Repeat all of the material below exactly as written, images excluded.

-- -- --

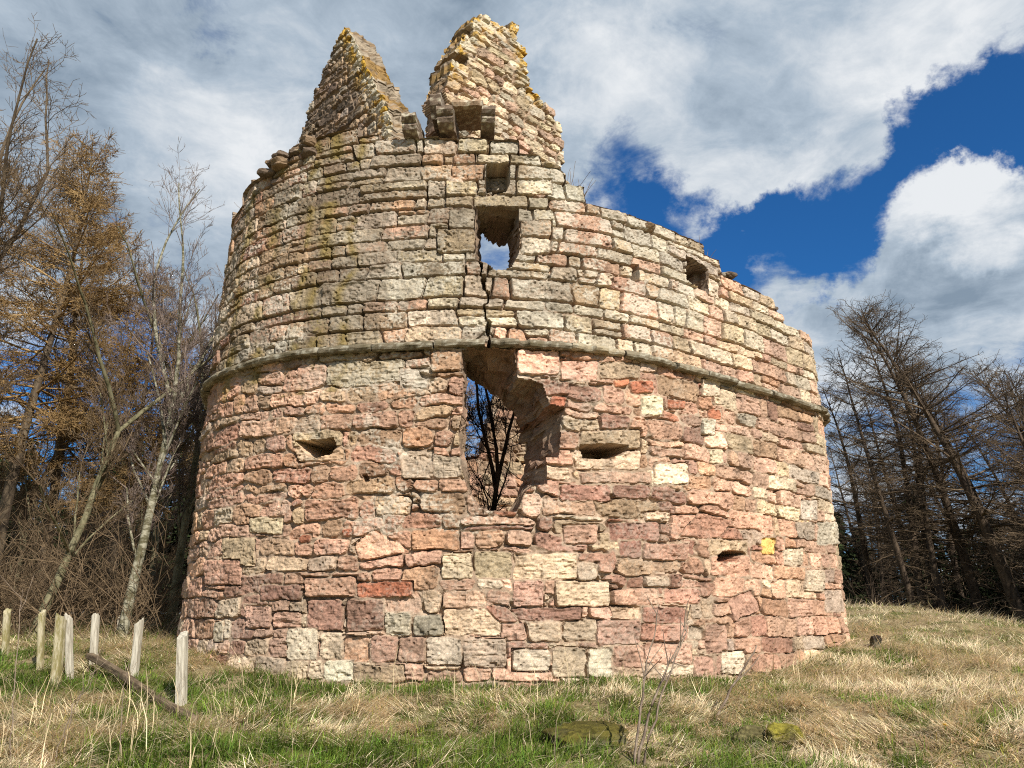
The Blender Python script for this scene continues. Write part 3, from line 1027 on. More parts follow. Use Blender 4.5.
# the two standing corners of the cap-house
def fragment(p0, d, length, normal_side, polypx, thick, zone, seed, label, lichen_edge, z0=7.9, z1=13.4, ragged=True):
    p0, d = np.array(p0), np.array(d) / np.hypot(*d)
    s = np.linspace(-.8, length + .8, 60)
    pts = p0 + d * s[:, None]
    if normal_side < 0:
        pts = pts[::-1]
    pl = Plan(pts, False)
    f = Field(0, pl.U[-1], z0, z1, .017, seed, lambda U, Z: np.full(U.shape, .75), tall=.72, wid=.62)
    # thinner courses up here
    f.finish(zone, depth=.05)
    poly = pl.poly(polypx)
    inside = pip(f.cu, f.cz, poly)[f.sid] & pip(f.U + .05 * vn(f.U / .2, f.Z / .15, 3), f.Z, poly)
    core = pip(f.U, f.Z, poly) & inside | (pip(f.U, f.Z, poly) & (f.d > .02) & inside)
    k = core if ragged else pip(f.U + .035 * vn(f.U / .13, f.Z / .1, 3), f.Z + .03 * vn(f.U / .11, f.Z / .11, 4), poly)
    # yellow and white lichen along the broken edge
    P = np.array(poly)
    dist = np.full(f.U.shape, 9.)
    for i in lichen_edge:
        a, b = P[i], P[(i + 1) % len(P)]
        e = b - a
        t = np.clip(((f.U - a[0]) * e[0] + (f.Z - a[1]) * e[1]) / (e @ e), 0, 1)
        dist = np.minimum(dist, np.hypot(f.U - a[0] - t * e[0], f.Z - a[1] - t * e[1]))
    near = np.exp(-(dist / .32) ** 2)
    nb = vn(f.U / .14, f.Z / .12, 5) + .5 * vn(f.U / .04, f.Z / .04, 6)
    f.C = blotch(f.C, near * np.clip(nb * 1.5 + .35, 0, .9), (.60, .54, .40))
    f.C = blotch(f.C, near * np.clip(-nb * 1.8 + .15, 0, .9), (.50, .30, .035))
    r = skin(f, pl, k, thick, [.08, .17, .26, .37, .48, .6, .72, .86, 1.0], jit=.035)[0]
    v, q, c = r
    # lichen also on the broken faces
    ex = len(c) - int(k.sum()) if len(c) > k.sum() else 0
    back = f.h * -.6 - thick + .0
    P0, N0 = pl.pos(f.us), pl.nrm(f.us)
    V2 = np.stack([P0[None, :, 0] + N0[None, :, 0] * back, P0[None, :, 1] + N0[None, :, 1] * back, f.Z], -1).reshape(-1, 3)
    q2 = quads_of(f, k)
    used, qi = np.unique(q2, return_inverse=True)
    V2, C2, q2 = V2[used], f.C.reshape(-1, 3)[used], qi.reshape(-1, 4)
    pts3 = np.array([Vector(x) for x in v[::1]])
    nbv = vn(v[:, 0] / .15 + v[:, 1] / .15, v[:, 2] / .12, 8)
    o = child(make_mesh('gable_fragment', np.concatenate([v, V2]), np.concatenate([q, q2 + len(v)]), stone_mat, None, np.concatenate([c, C2])))
    o['label'] = label
    return pl


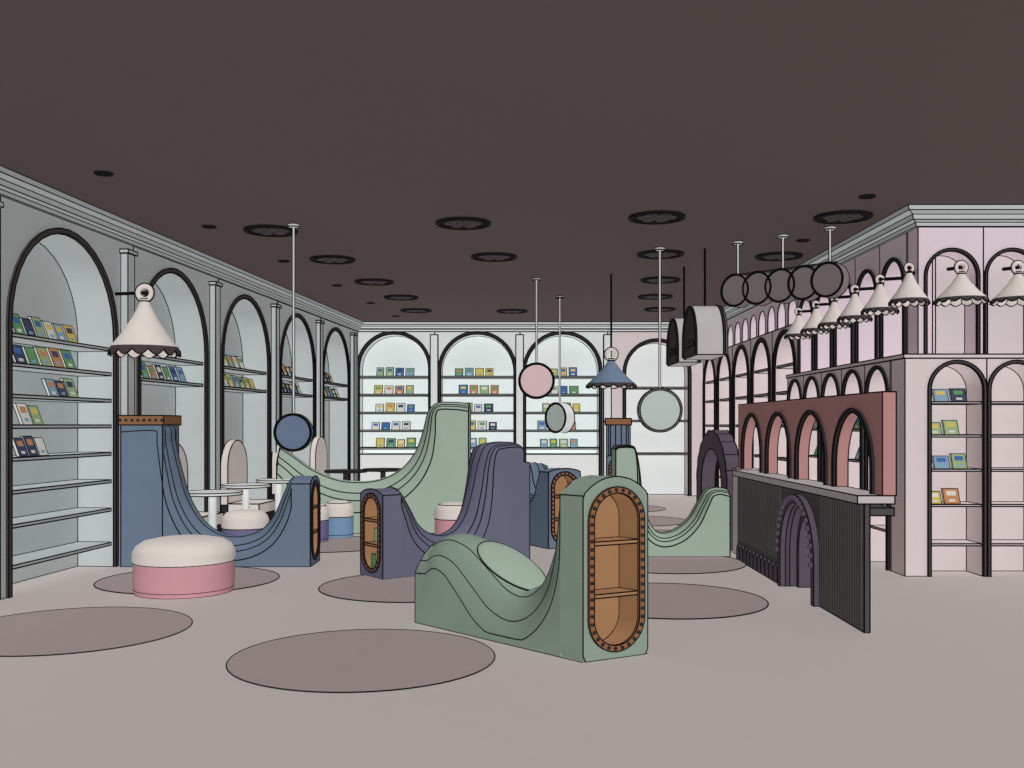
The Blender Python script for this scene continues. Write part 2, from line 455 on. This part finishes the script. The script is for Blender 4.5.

-- -- --

SOLUTION TO THE PROBLEM
The Blender Python script for this scene continues. Write part 3, from line 1027 on. More parts follow. Use Blender 4.5.
# the two standing corners of the cap-house
def fragment(p0, d, length, normal_side, polypx, thick, zone, seed, label, lichen_edge, z0=7.9, z1=13.4, ragged=True):
    p0, d = np.array(p0), np.array(d) / np.hypot(*d)
    s = np.linspace(-.8, length + .8, 60)
    pts = p0 + d * s[:, None]
    if normal_side < 0:
        pts = pts[::-1]
    pl = Plan(pts, False)
    f = Field(0, pl.U[-1], z0, z1, .017, seed, lambda U, Z: np.full(U.shape, .75), tall=.72, wid=.62)
    # thinner courses up here
    f.finish(zone, depth=.05)
    poly = pl.poly(polypx)
    inside = pip(f.cu, f.cz, poly)[f.sid] & pip(f.U + .05 * vn(f.U / .2, f.Z / .15, 3), f.Z, poly)
    core = pip(f.U, f.Z, poly) & inside | (pip(f.U, f.Z, poly) & (f.d > .02) & inside)
    k = core if ragged else pip(f.U + .035 * vn(f.U / .13, f.Z / .1, 3), f.Z + .03 * vn(f.U / .11, f.Z / .11, 4), poly)
    # yellow and white lichen along the broken edge
    P = np.array(poly)
    dist = np.full(f.U.shape, 9.)
    for i in lichen_edge:
        a, b = P[i], P[(i + 1) % len(P)]
        e = b - a
        t = np.clip(((f.U - a[0]) * e[0] + (f.Z - a[1]) * e[1]) / (e @ e), 0, 1)
        dist = np.minimum(dist, np.hypot(f.U - a[0] - t * e[0], f.Z - a[1] - t * e[1]))
    near = np.exp(-(dist / .32) ** 2)
    nb = vn(f.U / .14, f.Z / .12, 5) + .5 * vn(f.U / .04, f.Z / .04, 6)
    f.C = blotch(f.C, near * np.clip(nb * 1.5 + .35, 0, .9), (.60, .54, .40))
    f.C = blotch(f.C, near * np.clip(-nb * 1.8 + .15, 0, .9), (.50, .30, .035))
    r = skin(f, pl, k, thick, [.08, .17, .26, .37, .48, .6, .72, .86, 1.0], jit=.035)[0]
    v, q, c = r
    # lichen also on the broken faces
    ex = len(c) - int(k.sum()) if len(c) > k.sum() else 0
    back = f.h * -.6 - thick + .0
    P0, N0 = pl.pos(f.us), pl.nrm(f.us)
    V2 = np.stack([P0[None, :, 0] + N0[None, :, 0] * back, P0[None, :, 1] + N0[None, :, 1] * back, f.Z], -1).reshape(-1, 3)
    q2 = quads_of(f, k)
    used, qi = np.unique(q2, return_inverse=True)
    V2, C2, q2 = V2[used], f.C.reshape(-1, 3)[used], qi.reshape(-1, 4)
    pts3 = np.array([Vector(x) for x in v[::1]])
    nbv = vn(v[:, 0] / .15 + v[:, 1] / .15, v[:, 2] / .12, 8)
    o = child(make_mesh('gable_fragment', np.concatenate([v, V2]), np.concatenate([q, q2 + len(v)]), stone_mat, None, np.concatenate([c, C2])))
    o['label'] = label
    return pl


The Blender Python script for this scene continues. Write part 2, from line 455 on. This part finishes the script. The script is for Blender 4.5.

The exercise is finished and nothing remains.